Since normal ventilation had been blocked by debris in the shaft and main gangway, blackdamp and whitedamp (carbon monoxide from incomplete combustion) continued to be produced at lethal levels by the furnace.
By heroic efforts, the fire was extinguished with water piped from the surface, using the 300-foot pressure head as a natural motive force.
The brattice was constructed by the desperate trapped miners attempting to stop the infiltration of blackdamp, in the hope of surviving on cleaner deep mine air until rescue.
Many victims appeared merely to be asleep; fathers embraced their sons, men assumed the attitude of prayer, others leaned against gangway walls.
On Saturday, September 11, 1869, a Coroner's inquest concerning the cause of the death of the victims of the disaster began at Shupp's Hall, Plymouth.

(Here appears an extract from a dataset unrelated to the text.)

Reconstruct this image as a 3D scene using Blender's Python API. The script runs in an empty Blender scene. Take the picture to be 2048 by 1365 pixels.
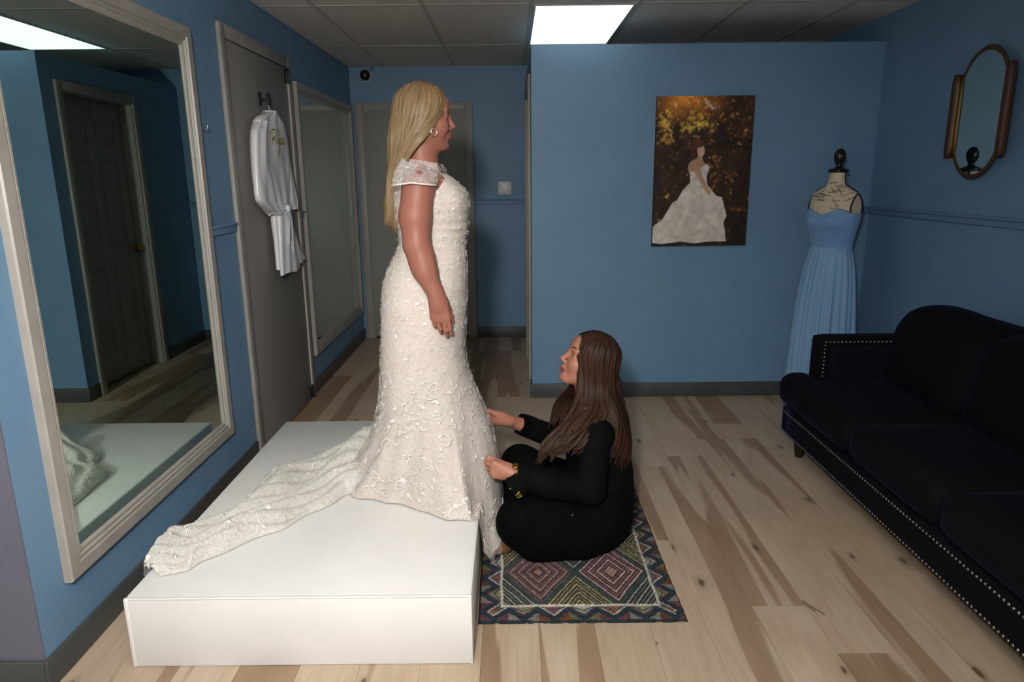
import bpy, math, random
import numpy as np
from mathutils import Vector, Matrix, noise
random.seed(7)
S = bpy.context.scene
COL = S.collection
PI = math.pi
# ------------------------------------------------------------------ camera, light, exposure
cd = bpy.data.cameras.new('camera'); cam = bpy.data.objects.new('camera', cd); COL.objects.link(cam)
cd.sensor_width = 36.0; cd.lens = 1382.5 / 2048 * 36.0; cd.clip_start = .02
_F = Vector((-0.000576, 0.972622, -0.232394)); _R = Vector((0.999948, -0.001817, -0.010082)); _U = Vector((0.010229, 0.232388, 0.972569))
cam.matrix_world = Matrix(((_R.x, _U.x, -_F.x, 0), (_R.y, _U.y, -_F.y, 0), (_R.z, _U.z, -_F.z, 1.4973), (0, 0, 0, 1)))
S.camera = cam
w = bpy.data.worlds.new('world'); S.world = w; w.use_nodes = True
w.node_tree.nodes['Background'].inputs[0].default_value = (.5, .6, .7, 1)
w.node_tree.nodes['Background'].inputs[1].default_value = .05
# the photographer's flash, beside and above the camera
ld = bpy.data.lights.new('flash', 'AREA'); ld.shape = 'DISK'; ld.size = .16; ld.energy = 34; ld.color = (1, .965, .93); ld.spread = math.radians(125)
lo = bpy.data.objects.new('flash', ld); COL.objects.link(lo); lo.location = (-.2, -.12, 1.84)
lo.rotation_euler = (Vector((-.75, 2.9, .85)) - lo.location).to_track_quat('-Z', 'Y').to_euler()
# the same flash bounced off the ceiling
bd_ = bpy.data.lights.new('flash_bounce', 'AREA'); bd_.shape = 'DISK'; bd_.size = .14; bd_.energy = 84; bd_.color = (1, .965, .93); bd_.spread = math.radians(130)
bo = bpy.data.objects.new('flash_bounce', bd_); COL.objects.link(bo); bo.location = (-.2, -.16, 1.9); bo.rotation_euler = Vector((-.05, .35, 1)).to_track_quat('-Z', 'Y').to_euler()
S.view_settings.view_transform = 'Standard'; S.view_settings.look = 'None'; S.view_settings.gamma = 1
S.view_settings.use_curve_mapping = False; S.view_settings.exposure = 0.0
S.cycles.use_denoising = True; S.cycles.max_bounces = 10; S.cycles.diffuse_bounces = 4; S.cycles.glossy_bounces = 5
S.cycles.transparent_max_bounces = 24
S.cycles.sample_clamp_indirect = 30.0; S.cycles.caustics_reflective = True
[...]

The inquest had to deal with a crushing irony: The nascent anthracite miners' union, The Workingmen's Benevolent Association (WBA, founded 1868 by John Siney), had successfully petitioned the Pennsylvania State Legislature for the passage of a new mine safety act, which became law on April 12.
Much testimony centered around the lack of a second exit and absence of deep mine air shafts, unsafe storage of combustibles, and a history of fires.
I consider it relative no more danger getting on a railway train and riding one hundred miles than working in that mine.The position of the union was made dramatically clear by representative Henry Evans: In answer to a question from Mr. H. W. Evans, [an unidentified] witness said, "That seems intended to bring out a condemnation of the system of mining with but one outlet; I fully agree in condemning that system."
After deliberation, the Jury delivered its verdict: An inquisition at Plymouth, in the County of Luzerne, the eighth, ninth, eleventh, and fourteenth days of September, in the year of our Lord, one thousand eight hundred and sixty-nine,...do say upon their oaths that...The cause of death of Palmer Steele [a miner] and other people sustained was the exhaustion of atmospheric air and the presence of the abundance of carbonic acid gasses in the said Avondale mines, caused by the burning of the Head House and Breaker at said mine, on the sixth day of September 1869, destroying the air courses leading from the mine through the shaft.
That the fire originated from the furnace in the mine, taking effect on the wood brattice to the up-cast air course leading from the bottom of the shaft to the Head House.
The jury regards the present system of mining in a large number of cases now working by shaft as insecure and unsafe to the miner, and would strongly recommend, in all cases where practicable, two places for ingress and egress and a more practical means of ventilation, thereby rendering greater security to the life of the miner under any similar accident.